Now, before I fire too many shots at this, I will say that with some extended use and playing more with the tone options in the Develop tab, I was able to get a bit more out of it than I was at first.  However, the software will simply never provide a consistent experience – on some of my images, the HDR/Autotone plus a little extra help in Develop mode did a whole lot for the picture, all inside of Ligthroom.  On several other images, I couldn’t get a better picture from it no matter what I did in Lightroom, but a quick trip into PS for some tonemapping gave some radical quality changes.  I’ve given an example of each type of image here, but I can’t really tell you why one does well and one doesn’t.

Adobe Photoshop Lightroom CC / 6 - HDR Processing
This image benefitted greatly from Lightroom’s HDR treatment, processed entirely inside LR.

Adobe Photoshop Lightroom CC / 6 - HDR Tone Mapping
However, this image required a trip into Photoshop to get to the left-hand version.  Lightroom’s version is on the right.

This wouldn’t be quite as bad except that you will actually have quite a bit of time tied up in seeing whether the HDR merge is even going to be worth your while.  It takes what feels like forever.  On a six-core machine with 32 gigs of ram, it took about 30 seconds to do the HDR merge.

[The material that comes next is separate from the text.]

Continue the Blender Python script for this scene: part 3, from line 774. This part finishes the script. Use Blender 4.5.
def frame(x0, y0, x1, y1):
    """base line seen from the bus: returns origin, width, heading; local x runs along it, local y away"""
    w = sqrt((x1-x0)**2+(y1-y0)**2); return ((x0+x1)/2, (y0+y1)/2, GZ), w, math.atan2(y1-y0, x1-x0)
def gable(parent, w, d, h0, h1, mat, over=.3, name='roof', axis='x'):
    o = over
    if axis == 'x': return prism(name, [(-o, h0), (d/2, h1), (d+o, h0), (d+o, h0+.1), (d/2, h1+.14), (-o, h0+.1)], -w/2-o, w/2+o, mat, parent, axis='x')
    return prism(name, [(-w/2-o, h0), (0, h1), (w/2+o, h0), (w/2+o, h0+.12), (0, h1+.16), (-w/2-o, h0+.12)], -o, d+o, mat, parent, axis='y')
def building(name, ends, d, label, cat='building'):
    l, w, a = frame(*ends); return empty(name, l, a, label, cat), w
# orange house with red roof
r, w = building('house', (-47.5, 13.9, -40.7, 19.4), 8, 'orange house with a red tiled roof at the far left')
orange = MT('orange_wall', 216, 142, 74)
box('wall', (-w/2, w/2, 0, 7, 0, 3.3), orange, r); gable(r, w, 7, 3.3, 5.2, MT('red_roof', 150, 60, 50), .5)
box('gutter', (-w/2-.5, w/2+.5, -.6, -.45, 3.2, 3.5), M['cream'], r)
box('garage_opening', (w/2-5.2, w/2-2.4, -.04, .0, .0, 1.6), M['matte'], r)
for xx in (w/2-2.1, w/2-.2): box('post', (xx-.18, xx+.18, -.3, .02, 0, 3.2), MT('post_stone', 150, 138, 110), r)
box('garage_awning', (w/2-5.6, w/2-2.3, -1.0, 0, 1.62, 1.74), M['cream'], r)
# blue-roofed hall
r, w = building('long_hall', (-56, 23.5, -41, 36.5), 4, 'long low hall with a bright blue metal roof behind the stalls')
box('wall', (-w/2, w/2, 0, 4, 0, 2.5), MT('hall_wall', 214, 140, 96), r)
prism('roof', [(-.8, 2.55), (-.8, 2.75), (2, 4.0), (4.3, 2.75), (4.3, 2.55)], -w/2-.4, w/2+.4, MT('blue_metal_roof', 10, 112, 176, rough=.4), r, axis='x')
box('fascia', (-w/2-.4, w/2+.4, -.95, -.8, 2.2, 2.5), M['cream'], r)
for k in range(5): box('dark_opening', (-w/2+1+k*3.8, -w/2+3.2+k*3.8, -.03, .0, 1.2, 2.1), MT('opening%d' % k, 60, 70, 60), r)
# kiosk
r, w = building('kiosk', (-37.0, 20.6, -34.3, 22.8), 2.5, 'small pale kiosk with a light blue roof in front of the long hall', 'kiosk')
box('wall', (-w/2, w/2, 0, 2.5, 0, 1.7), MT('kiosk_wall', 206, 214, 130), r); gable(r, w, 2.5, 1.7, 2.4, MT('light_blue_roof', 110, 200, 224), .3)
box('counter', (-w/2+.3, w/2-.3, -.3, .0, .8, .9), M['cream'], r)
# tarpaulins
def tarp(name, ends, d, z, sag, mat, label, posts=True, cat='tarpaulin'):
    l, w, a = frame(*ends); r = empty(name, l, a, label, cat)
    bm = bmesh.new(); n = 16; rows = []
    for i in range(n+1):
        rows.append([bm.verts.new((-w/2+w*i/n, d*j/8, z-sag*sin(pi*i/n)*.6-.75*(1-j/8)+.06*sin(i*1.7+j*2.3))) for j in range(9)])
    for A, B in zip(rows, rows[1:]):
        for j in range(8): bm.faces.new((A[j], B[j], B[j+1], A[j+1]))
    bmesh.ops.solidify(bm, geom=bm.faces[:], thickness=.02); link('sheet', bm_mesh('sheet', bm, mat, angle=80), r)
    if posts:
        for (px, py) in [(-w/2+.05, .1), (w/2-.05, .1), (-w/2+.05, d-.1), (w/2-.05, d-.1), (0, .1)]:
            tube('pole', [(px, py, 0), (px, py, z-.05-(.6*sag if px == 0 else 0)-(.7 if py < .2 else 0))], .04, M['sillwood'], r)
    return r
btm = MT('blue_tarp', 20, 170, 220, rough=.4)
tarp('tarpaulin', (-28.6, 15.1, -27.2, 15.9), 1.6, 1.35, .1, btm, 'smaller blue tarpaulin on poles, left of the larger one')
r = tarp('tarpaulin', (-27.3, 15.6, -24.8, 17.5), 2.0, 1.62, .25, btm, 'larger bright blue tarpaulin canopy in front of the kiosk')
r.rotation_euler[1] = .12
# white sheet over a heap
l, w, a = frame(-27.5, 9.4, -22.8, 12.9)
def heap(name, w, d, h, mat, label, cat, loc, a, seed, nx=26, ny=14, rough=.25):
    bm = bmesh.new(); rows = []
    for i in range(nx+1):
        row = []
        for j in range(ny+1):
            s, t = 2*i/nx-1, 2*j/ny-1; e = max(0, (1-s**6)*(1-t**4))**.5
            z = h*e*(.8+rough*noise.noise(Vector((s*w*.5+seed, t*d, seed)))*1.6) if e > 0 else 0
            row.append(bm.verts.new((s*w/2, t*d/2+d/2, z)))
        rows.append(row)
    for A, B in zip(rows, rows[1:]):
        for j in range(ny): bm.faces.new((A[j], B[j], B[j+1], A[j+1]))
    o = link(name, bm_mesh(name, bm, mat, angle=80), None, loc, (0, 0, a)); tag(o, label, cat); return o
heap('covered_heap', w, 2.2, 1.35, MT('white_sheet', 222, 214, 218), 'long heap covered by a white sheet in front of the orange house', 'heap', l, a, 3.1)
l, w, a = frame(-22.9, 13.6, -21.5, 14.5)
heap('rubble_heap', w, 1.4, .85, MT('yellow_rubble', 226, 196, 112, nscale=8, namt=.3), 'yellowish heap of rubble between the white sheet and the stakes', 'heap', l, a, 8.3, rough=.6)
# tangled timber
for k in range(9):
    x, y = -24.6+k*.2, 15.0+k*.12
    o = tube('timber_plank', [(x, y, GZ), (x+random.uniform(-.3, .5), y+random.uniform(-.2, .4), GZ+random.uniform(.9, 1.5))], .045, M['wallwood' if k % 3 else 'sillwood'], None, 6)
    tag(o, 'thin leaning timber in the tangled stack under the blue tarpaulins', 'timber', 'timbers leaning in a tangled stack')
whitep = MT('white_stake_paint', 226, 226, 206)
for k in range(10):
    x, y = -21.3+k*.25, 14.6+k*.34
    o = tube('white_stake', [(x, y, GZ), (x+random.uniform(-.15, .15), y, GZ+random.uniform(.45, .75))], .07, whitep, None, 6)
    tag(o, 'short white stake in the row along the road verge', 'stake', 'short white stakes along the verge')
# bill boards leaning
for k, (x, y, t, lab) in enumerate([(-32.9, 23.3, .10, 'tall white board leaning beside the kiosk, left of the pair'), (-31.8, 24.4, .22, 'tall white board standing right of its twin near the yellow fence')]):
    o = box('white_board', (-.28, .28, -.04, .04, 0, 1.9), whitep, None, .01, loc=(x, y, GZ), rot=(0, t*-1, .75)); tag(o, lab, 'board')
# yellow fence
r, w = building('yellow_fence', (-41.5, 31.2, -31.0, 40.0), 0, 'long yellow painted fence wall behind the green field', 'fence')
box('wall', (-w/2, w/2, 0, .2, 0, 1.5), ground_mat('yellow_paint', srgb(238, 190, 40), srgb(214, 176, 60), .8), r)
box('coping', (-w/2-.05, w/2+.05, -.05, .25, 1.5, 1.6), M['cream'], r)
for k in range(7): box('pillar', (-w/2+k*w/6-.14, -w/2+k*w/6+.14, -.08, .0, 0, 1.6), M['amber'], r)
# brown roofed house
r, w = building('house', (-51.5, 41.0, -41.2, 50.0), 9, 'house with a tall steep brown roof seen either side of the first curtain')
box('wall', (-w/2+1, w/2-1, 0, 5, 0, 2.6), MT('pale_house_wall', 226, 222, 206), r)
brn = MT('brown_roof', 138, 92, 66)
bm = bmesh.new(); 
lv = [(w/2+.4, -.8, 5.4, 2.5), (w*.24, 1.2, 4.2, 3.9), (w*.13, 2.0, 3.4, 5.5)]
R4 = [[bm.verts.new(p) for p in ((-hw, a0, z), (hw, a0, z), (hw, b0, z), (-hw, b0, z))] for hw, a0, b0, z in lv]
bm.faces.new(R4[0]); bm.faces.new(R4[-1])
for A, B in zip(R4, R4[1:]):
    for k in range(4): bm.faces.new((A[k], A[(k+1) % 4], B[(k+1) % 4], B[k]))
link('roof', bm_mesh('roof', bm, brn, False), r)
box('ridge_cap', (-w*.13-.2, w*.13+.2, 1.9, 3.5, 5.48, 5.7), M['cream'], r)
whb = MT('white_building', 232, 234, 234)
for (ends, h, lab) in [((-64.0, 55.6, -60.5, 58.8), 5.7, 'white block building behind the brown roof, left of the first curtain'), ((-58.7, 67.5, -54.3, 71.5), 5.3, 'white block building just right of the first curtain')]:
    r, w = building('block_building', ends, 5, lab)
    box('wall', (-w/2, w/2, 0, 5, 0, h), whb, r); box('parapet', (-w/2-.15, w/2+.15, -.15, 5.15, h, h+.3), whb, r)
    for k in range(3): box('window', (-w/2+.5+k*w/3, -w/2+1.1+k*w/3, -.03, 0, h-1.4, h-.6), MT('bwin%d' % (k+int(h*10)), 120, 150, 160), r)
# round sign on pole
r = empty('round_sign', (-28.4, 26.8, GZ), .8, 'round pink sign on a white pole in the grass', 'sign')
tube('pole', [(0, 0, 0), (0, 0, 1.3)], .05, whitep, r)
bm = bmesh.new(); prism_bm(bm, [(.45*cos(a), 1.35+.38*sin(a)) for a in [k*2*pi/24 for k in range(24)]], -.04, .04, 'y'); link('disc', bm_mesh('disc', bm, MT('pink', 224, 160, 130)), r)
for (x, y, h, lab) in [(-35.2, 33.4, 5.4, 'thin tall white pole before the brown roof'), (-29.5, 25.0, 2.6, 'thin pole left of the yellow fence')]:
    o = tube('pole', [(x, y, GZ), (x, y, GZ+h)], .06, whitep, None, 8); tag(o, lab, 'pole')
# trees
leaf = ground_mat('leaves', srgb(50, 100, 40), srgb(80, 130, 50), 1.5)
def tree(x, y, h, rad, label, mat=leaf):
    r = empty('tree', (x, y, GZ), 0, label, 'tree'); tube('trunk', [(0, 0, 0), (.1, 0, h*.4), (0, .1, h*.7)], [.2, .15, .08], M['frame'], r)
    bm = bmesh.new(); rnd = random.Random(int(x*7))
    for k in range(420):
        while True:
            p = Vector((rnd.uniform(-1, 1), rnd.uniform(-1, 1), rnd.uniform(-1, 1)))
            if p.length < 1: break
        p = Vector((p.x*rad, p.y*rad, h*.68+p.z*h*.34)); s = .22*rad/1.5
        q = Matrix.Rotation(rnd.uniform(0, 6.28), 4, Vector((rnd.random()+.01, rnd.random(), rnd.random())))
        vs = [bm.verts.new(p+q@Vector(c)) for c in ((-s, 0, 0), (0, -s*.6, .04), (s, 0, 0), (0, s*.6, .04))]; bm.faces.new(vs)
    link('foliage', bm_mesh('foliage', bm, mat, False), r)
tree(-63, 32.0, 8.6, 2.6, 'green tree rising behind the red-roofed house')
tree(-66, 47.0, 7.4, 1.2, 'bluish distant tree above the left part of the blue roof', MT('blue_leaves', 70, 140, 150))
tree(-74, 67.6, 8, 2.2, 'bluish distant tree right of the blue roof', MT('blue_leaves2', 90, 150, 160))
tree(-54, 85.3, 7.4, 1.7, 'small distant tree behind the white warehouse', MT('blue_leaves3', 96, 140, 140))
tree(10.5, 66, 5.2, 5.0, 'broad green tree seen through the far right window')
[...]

That may not seem like much, but Photomatix did the same merge in about half the time with much better options both before and afterward. And if I compare apples to apples for an END product on one of the images it didn’t help on, then moving the sliders on the middle image to replicate the HDR’s autotone took almost no time at all (thanks to that speed increase in the core of the software!).

To me, the lack of options should at least produce some consistency.  The tremendously varied quality of result makes no sense to me, and the inability to really work with the image that gets produced is just baffling.  Really, Adobe… I want to love it. I really, really do. Talk to Nix, talk to Photomatix… talk to somebody about how to do this better.  It was the right call to try and include it, but it went oh so wrong when you left out the visible workhorse half of it.